神戸、長崎とともに日本三大中華街と呼ばれる横浜中華街。600以上の店舗が軒を連ね、年間2000万人以上が訪れる東アジアで最大の中華街です。この横浜中華街の4店舗を運営する江戸清と、経営学部とのコラボレーションプロジェクトが実施されました。
江戸清は、1894年に精肉店として創業した老舗です。3代目の高橋柢祐氏が開発した「ブタまん」を1989年に販売すると、またたく間に人気となり、中華街の食べ歩きブームの火付け役となりました。今回は、この江戸清が運営する「関帝廟通り店の活性化」が、学生たちに提示された課題です。課題に対して、荒川一彦教授、岩崎達也教授、辻聖二教授、唐沢龍也専任講師のゼミナールに所属する学生たちが企画を提案しました。
7月には、横浜・金沢八景キャンパスに星野幸雄取締役常務執行役員ら江戸清の関係者が来校し、キックオフミーティングが実施されました。江戸清の歴史や、中華街の移り変わりや、現在の江戸清の課題などについてレクチャーが行われ、学生たちも熱心に聴講。活発な質疑応答も交わされました。
学生たちは、夏休み期間などを利用し、中華街の実地視察を実施。関帝廟通り店を訪れたお客へのアンケートや、店舗関係者へのヒアリングなどを実施し、得られたデータを生かして、各チームで話し合いを行い、企画案を策定していきます。各チームは策定した企画案を、11月に行われた発表会で、江戸清の高橋信昌代表取締役会長、山下洋取締役社長ら関係者に対して、プレゼンテーションで提案しました。
発表会では、9チームの学生がプレゼンテーションを実施。

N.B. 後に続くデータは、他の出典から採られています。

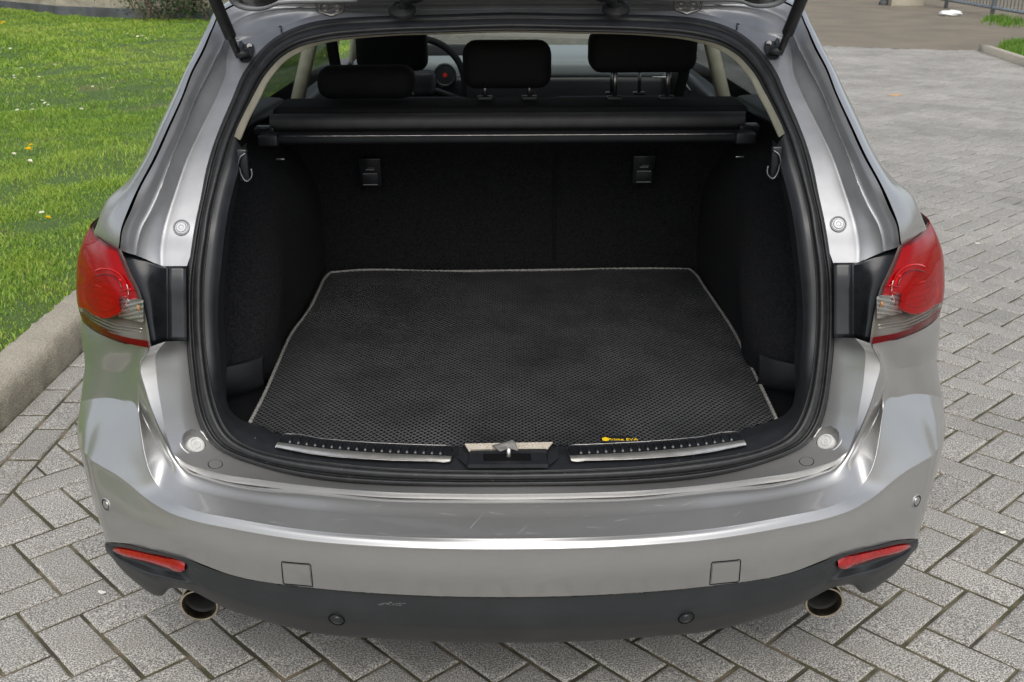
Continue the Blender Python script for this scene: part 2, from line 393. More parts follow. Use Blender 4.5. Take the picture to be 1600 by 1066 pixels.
CARPOLY = [(365, 0), (300, 100), (190, 290), (118, 380), (118, 560), (118, 690), (165, 860), (245, 935), (300, 970), (360, 960), (480, 990), (800, 1005), (1120, 990), (1240, 960), (1300, 970), (1350, 935), (1430, 860), (1478, 690), (1478, 400), (1400, 290), (1300, 100), (1230, 0)]
def inside(u, v):
    c = False; n = len(CARPOLY)
    for i in range(n):
        x0, y0 = CARPOLY[i]; x1, y1 = CARPOLY[i-1]
        if (y0 > v) != (y1 > v) and u < (x1-x0)*(v-y0)/(y1-y0)+x0: c = not c
    return c
vis = []
for i, (q, c, k) in enumerate(polys):
    us = [project((p.x, p.y, 0)) for p in q] + [project((c.x, c.y, 0))]
    if any(0 < u < 1600 and 0 < v < 1066 and not inside(u, v) for u, v in us): vis.append((c.length, i))
vis.sort(); single = {i for _, i in vis[:300]}
protos = {}
V, Fc, tones = [], [], []
for i, (q, c, k) in enumerate(polys):
    if i in single:
        if k >= 0:
            key = (k, random.randrange(5))
            if key not in protos:
                vv, ff = paver_geo([p - c for p in q]); me = bpy.data.meshes.new('paver'); me.from_pydata([tuple(v) for v in vv], [], ff); me.materials.append(M['paver']); protos[key] = me
            me = protos[key]
        else:
            vv, ff = paver_geo([p - c for p in q]); me = bpy.data.meshes.new('paver'); me.from_pydata([tuple(v) for v in vv], [], ff); me.materials.append(M['paver'])
        o = bpy.data.objects.new('paver', me); o.location = (c.x, c.y, 0); link(o, pave)
    else:
        vv, ff = paver_geo([p - c for p in q]); b = len(V); V += [(v.x + c.x, v.y + c.y, v.z) for v in vv]; Fc += [[b + j for j in f] for f in ff]; tones += [random.random()] * len(ff)
po = mesh_obj('farther_pavers', V, Fc, M['paver_far'], pave, False); po['kind'] = 'stuff'
al = po.data.attributes.new('tone', 'FLOAT', 'FACE'); al.data.foreach_set('value', tones)

# kerb of long concrete stones
kerb = link(bpy.data.objects.new('kerb', None)); kerb['kind'] = 'structure'
def kerb_stone(y0, y1):
    n = 60; V = []; prof = [(KX0, -.05), (KX0 - .003, .06), (KX0 - .012, .098), (KX0 - .030, .114), (KX0 - .055, .119), (KX1 + .006, .120), (KX1, .112), (KX1 - .004, -.05)]
    for j in range(n + 1):
        y = y0 + (y1 - y0) * j / n
        for x, z in prof:
            w = .0062 if z > .05 else .004
            V.append((x + random.uniform(-w, w), y, z + (random.uniform(-w, w) if z > 0 else 0)))
    m = len(prof); Fc = [[j*m+i, (j+1)*m+i, (j+1)*m+i+1, j*m+i+1] for j in range(n) for i in range(m-1)]
    Fc += [list(range(m)), [n*m+i for i in range(m)][::-1]]
    mesh_obj('kerb_stone', V, Fc, M['kerb'], kerb, True)
y = 2.62 - 4.4
while y < 17.5:
    kerb_stone(y + .004, y + 2.196); y += 2.2

# lawn
lawn = mesh_obj('lawn', [], [], M['soil']); 
def lawn_h(x, y): return .085 + .02*math.sin(x*1.1 + .4)*math.sin(y*.7) + .012*math.sin(x*3.1 + y*2.3) + .006*math.sin(x*7 - y*5)
gx = list(np.linspace(KX1 + .0, -4, 24)) + list(np.linspace(-4.3, -22, 40)); gy = list(np.linspace(-4, 9, 60)) + list(np.linspace(9.3, 24, 40))
V = [(x, y, lawn_h(x, y) if x < KX1 - .02 else .06) for x in gx for y in gy]; ny = len(gy)
Fc = [[i*ny+j, i*ny+j+1, (i+1)*ny+j+1, (i+1)*ny+j] for i in range(len(gx)-1) for j in range(ny-1)]
bpy.data.objects.remove(lawn); lawn = mesh_obj('lawn', V, Fc, M['soil']); lawn['kind'] = 'structure'
WALL = [G(-160, 13), G(0, 20), G(90, 30), G(180, 34), G(293, 39), G(420, 42), G(560, 44)]
def wall_y(x):
    xs = [p.x for p in WALL]; ys = [p.y for p in WALL]; return float(np.interp(x, xs, ys))
def grass():
    m = bpy.data.materials.new('grass_blades'); m.use_nodes = True; nt = m.node_tree; b = nt.nodes['Principled BSDF']; ln = nt.links.new
    a = nt.nodes.new('ShaderNodeAttribute'); a.attribute_name = 'tone'
    rp = nt.nodes.new('ShaderNodeValToRGB'); e = rp.color_ramp.elements
    e[0].position = 0; e[0].color = (.055, .135, .015, 1); e[1].position = 1; e[1].color = (.48, .46, .16, 1)
    k = rp.color_ramp.elements.new(.35); k.color = (.165, .305, .030, 1); k = rp.color_ramp.elements.new(.8); k.color = (.36, .47, .065, 1)
    ln(a.outputs['Fac'], rp.inputs[0]); ln(rp.outputs[0], b.inputs['Base Color']); b.inputs['Roughness'].default_value = .55
    tr = nt.nodes.new('ShaderNodeBsdfTranslucent'); ln(rp.outputs[0], tr.inputs[0]); mx = nt.nodes.new('ShaderNodeMixShader'); mx.inputs[0].default_value = .35
    ln(b.outputs[0], mx.inputs[1]); ln(tr.outputs[0], mx.inputs[2]); ln(mx.outputs[0], nt.nodes['Material Output'].inputs[0])
    zones = [(-2.9, KX1 - .005, 2.6, 6.5, 13000), (-5.2, -2.9, 4.5, 9.5, 7500), (-5.2, KX1 - .01, 9.5, 21, 1800), (-13, -5.2, 7, 25, 1500), (-2.9, KX1, 6.5, 9.5, 3300), (-5.0, KX1, -3, 2.6, 700)]
    X = []; Y = []; Wd = []
    for x0, x1, y0, y1, d in zones:
        n = int((x1-x0)*(y1-y0)*d); X.append(rng.uniform(x0, x1, n)); Y.append(rng.uniform(y0, y1, n)); Wd.append(np.full(n, 1.0 if d > 3000 else (1.5 if d > 1500 else 2.6)))
    X = np.concatenate(X); Y = np.concatenate(Y); Wd = np.concatenate(Wd)
    xs = [p.x for p in WALL]; ys = [p.y for p in WALL]
    # clumps and bare spots
    f = np.sin(X*2.3+1)*np.sin(Y*1.9) + .7*np.sin(X*6.1-Y*3.3) + .5*np.sin(X*13+Y*9.) + .6*np.sin(Y*11 - X*5)
    edge = np.clip((KX1 - X) / .25, 0, 1)
    bare = np.exp(-((X+1.98)/.22)**2) * (.62 + .3*np.sin(Y*2.4+.2))
    keep = (Y < np.interp(X, xs, ys) - .1) & (rng.random(len(X)) > bare) & (rng.random(len(X)) < .92 + .08*f)
    X, Y, Wd, f, edge = X[keep], Y[keep], Wd[keep], f[keep], edge[keep]; n = len(X)
    Z = .08 + .02*np.sin(X*1.1+.4)*np.sin(Y*.7) + .012*np.sin(X*3.1+Y*2.3) + .006*np.sin(X*7-Y*5)
    h = rng.uniform(.014, .038, n) * (1 + .28*f) * (.55 + .45*edge) * np.where(Wd > 2, 1.3, 1); w = rng.uniform(.0013, .0030, n) * Wd
    th = rng.uniform(0, 2*np.pi, n); le = rng.uniform(.15, 1.1, n)*h; la = rng.uniform(0, 2*np.pi, n)
    dx, dy = np.cos(th)*w, np.sin(th)*w; lx, ly = np.cos(la)*le, np.sin(la)*le
    P = np.empty((n, 5, 3))
    P[:, 0] = np.c_[X-dx, Y-dy, Z-.005]; P[:, 1] = np.c_[X+dx, Y+dy, Z-.005]
    P[:, 2] = np.c_[X+dx*.8+lx*.35, Y+dy*.8+ly*.35, Z+h*.65]; P[:, 3] = np.c_[X-dx*.8+lx*.35, Y-dy*.8+ly*.35, Z+h*.65]; P[:, 4] = np.c_[X+lx, Y+ly, Z+h*.95]
    me = bpy.data.meshes.new('lawn_grass'); me.vertices.add(n*5); me.vertices.foreach_set('co', P.ravel())
    base = np.arange(n)[:, None]*5; lp = np.concatenate([base + np.array([0,1,2,3]), base + np.array([3,2,4])], 1).ravel()
    me.loops.add(n*7); me.loops.foreach_set('vertex_index', lp.astype(np.int32)); me.polygons.add(n*2)
    st = np.stack([np.arange(n)*7, np.arange(n)*7+4], 1).ravel(); me.polygons.foreach_set('loop_start', st.astype(np.int32))
    me.update(calc_edges=True)
    tone = np.clip(.47 + .16*np.sin(X*.9+2)*np.sin(Y*.8) + .07*f + rng.normal(0, .16, n) + .25*(rng.random(n) < .06) + .10*(1-edge), 0, 1)
    at2 = me.attributes.new('tone', 'FLOAT', 'FACE'); at2.data.foreach_set('value', np.repeat(tone, 2).astype(np.float32))
    me.materials.append(m); o = link(bpy.data.objects.new('lawn_grass', me)); o['kind'] = 'stuff'
    tag(o, 'short green lawn grass growing left of the kerb', 'grass')
grass()

# daisies and dandelions
def flower_mesh(name, r, petals, pm, cm, rows=1):
    me = bpy.data.meshes.new(name); V = []; Fc = []; mi = []
    for row in range(rows):
        for k in range(petals):
            w = 2*math.pi*(k + .5*row)/petals; rr = r*(1 - .28*row); b = len(V)
            for a, q, z in ((-.13, .25, 0), (.13, .25, 0), (.17, .8, .25), (0, 1, .2), (-.17, .8, .25)):
                V.append((math.cos(w+a)*rr*q, math.sin(w+a)*rr*q, z*r*(.6 + row)))
            Fc.append([b, b+1, b+2, b+3, b+4]); mi.append(0)
    b = len(V)
    for k in range(8): V.append((math.cos(k*math.pi/4)*r*.34, math.sin(k*math.pi/4)*r*.34, r*.15))
    V.append((0, 0, r*.38)); Fc += [[b+k, b+(k+1) % 8, b+8] for k in range(8)]; mi += [1]*8
    b = len(V)
    for z in (0, -.035):
        for k in range(3): V.append((math.cos(k*2.1)*.0012, math.sin(k*2.1)*.0012, z))
    Fc += [[b+k, b+(k+1) % 3, b+3+(k+1) % 3, b+3+k] for k in range(3)]; mi += [2]*3
    me.from_pydata(V, [], Fc); me.materials.append(pm); me.materials.append(cm); me.materials.append(M['stem']); me.polygons.foreach_set('material_index', mi); return me
M['stem'] = mat('flower_stem', (.10, .18, .03), .7); M['petal'] = mat('daisy_petal', (.82, .82, .80), .6); M['core'] = mat('daisy_core', (.75, .5, .03), .7); M['dand'] = mat('dandelion_petal', (.85, .60, .01), .6)
dz = flower_mesh('daisy', .013, 11, M['petal'], M['core']); dd = flower_mesh('dandelion', .024, 14, M['dand'], M['dand'], 3)
def flower(me, name, u, v, s, label, cat, grp):
    p = G(u, v)
    for _ in range(4): p = atz(u, v, lawn_h(p.x, p.y) + .052)
    o = bpy.data.objects.new(name, me); o.location = p; o.scale = (s,)*3; o.rotation_euler = (R(18) + random.uniform(-.2, .2), random.uniform(-.2, .2), random.uniform(0, 6)); link(o)
    tag(o, label, cat, grp)
DS = [(25,130),(22,118),(12,117),(40,113),(28,125),(39,124),(33,106),(8,103),(86,101),(115,130),(145,135),(168,137),(174,137),(221,128),(240,82),(217,104),(110,150),(106,164),(70,161),(66,157),(54,153),(50,163),(75,164),(127,170),(28,167),(27,172),(51,171),(61,120),(205,54),(215,57),(222,56),(228,60),(240,57),(252,58),(212,61),(235,54),(47,251),(65,332),(22,240),(140,62),(4,75),(16,76),(22,122),(198,53),(243,62),(220,53),(256,55),(160,122),(12,160)]
for i, (u, v) in enumerate(DS): flower(dz, 'daisy', u, v, 1.15 if v > 90 else 1.7, 'small white daisy flowering in the green lawn', 'daisy', 'white daisies in the lawn')
for u, v, s, lb in ((45, 234, 1.25, 'yellow dandelion in the middle of the lawn, the lower bloom of a close pair'), (49, 227, .8, 'yellow dandelion bloom just behind a larger one in mid lawn'), (75, 341, .9, 'yellow dandelion in the lawn nearest the car light'), (5, 36, 2.0, 'yellow dandelion at the far edge of the lawn by the wall')):
    flower(dd, 'dandelion', u, v, s, lb, 'dandelion', 'dandelions in the lawn')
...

学生たちの企画は、店舗のレイアウトの変更や、地元プロ野球チームと連携したプロモーションの実施、関帝廟とのコラボレーションなど多岐にわたります。学生たちは「少しのイートインスペースを作ることで、家族連れを呼び込むことができるようになる」「関帝廟通り店にしかない限定品をつくることで、新規のお客さんを集客できる」「中華街大通りと、関帝廟通りで人通りが大きく異なる。店舗だけではなく、関帝廟通りを活性化させる企画が必要だと感じた」などと具体的な発表を行いました。
学生のプレゼンテーションを、「独創性・発想」「情報収集」などの5項目で江戸清の関係者らが評価します。審査の結果、最優秀賞には、五感を刺激するプロモーションによって関帝廟通りの活性化としてイルミネーションを設置することと、味覚と嗅覚の関係を調査し「激辛ブタまん」の開発やAR(拡張現実)の活用した紙袋の利用などを提案した唐沢ゼミのチームが選出されました。この他に江戸清賞1チーム、敢闘賞2チームが選出されました。
発表後、中華街発展会協同組合の理事長も務める高橋会長は「今日の皆さんの発表は、私たちにとって大変ためになりました。店舗として考えるべきか、街として考えるべきか、皆さんの発表からあらためて気付かせてもらいました。店舗を磨くことは大事なことですが、1店舗のみの魅力でどれだけの人が来るでしょうか。1000人の人は来てくれるかもしれませんが、100万人が来てくれることはありません。点と点が線となり、そうした線がたくさん重なると面になります。中華街でも素晴らしい店が多ければ、点が線となり、そして面に広がることで、街としてたくさんの人を迎えることができる爆発的な力になります。さらに言えば、中華街と元町、伊勢佐木町、みなとみらいがきちんと繋がれば、『横浜』という面になります。この面は、もっと爆発的なものになるはずです。中華街に集まる人は、2千数百万人だけですが、横浜市全体になれば『億』になるはず。その中で、初めて個店の戦略が出てくるのです」などと、学生たちの取り組みを高く評価しました。
経営学部では、学生が教室での学びにとどまらず、具体的な企業課題に挑戦する教育環境を設けるため社会連携教育プラットフォーム「K-biz」を構築しています。サポート企業の協力も得ながら、理論と実践を組み合わせた効果的な取り組みを進めています。